For SMEs, the more useful programmes sit closer to the ground. AI Singapore's 100 Experiments (100E) co-funds applied AI projects with industry partners up to S$150,000 per project. IMDA's GenAI Sandbox (now in its 2.0 iteration, launched in 2024) gives SMEs access to pre-approved generative-AI solutions they can pilot without building from scratch. Both are public, both are real, and both are under-used because most owners have not been introduced to them properly.
The point of NAIS 2.0, read honestly, is that Singapore is choosing to be a country where AI gets used — not a country where AI gets admired.
What it changes for your business
1. The default assumption flips
A year ago, "we are exploring AI" was a defensible position. Today, with NAIS 2.0 setting the national posture, the defensible position is "here is the one workflow we have already moved." The bar moved from curiosity to deployment.
2. Buyers will start asking
Procurement teams, MNC partners and government-linked clients will increasingly ask about your AI usage the way they ask about cybersecurity or data protection.
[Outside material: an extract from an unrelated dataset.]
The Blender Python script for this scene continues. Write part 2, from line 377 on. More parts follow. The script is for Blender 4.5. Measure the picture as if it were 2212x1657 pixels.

Having a thin, honest answer ready beats having a long, vague one.
3. Talent expectations shift
Younger hires will assume AI fluency is part of the job environment. If your team has no shared tools, no shared prompts and no shared norms, the best candidates will read that as a signal.
How to position your business inside it
- Pick one workflow this quarter and move it. One is enough. NAIS 2.0 rewards motion, not roadmaps.
- Document it the way the government documents 100E case studies — what the workflow was, what changed, what the team does differently now.
- Stay close to the public programmes. The GenAI Sandbox and 100E exist precisely so SMEs do not have to fund the experimentation themselves.
- Treat AI as a leadership question, not an IT question. NAIS 2.0 is being driven from the top of government for a reason.
Closing
NAIS 2.0 is the clearest signal Singapore has sent about the decade ahead: AI is not a side project, and the country wants its businesses inside it. The owners who read the document — or a plain-English version of it — and then make one concrete move this quarter will be the ones positioned when the next wave of buyers, partners and talent come asking. The rest will spend another year exploring.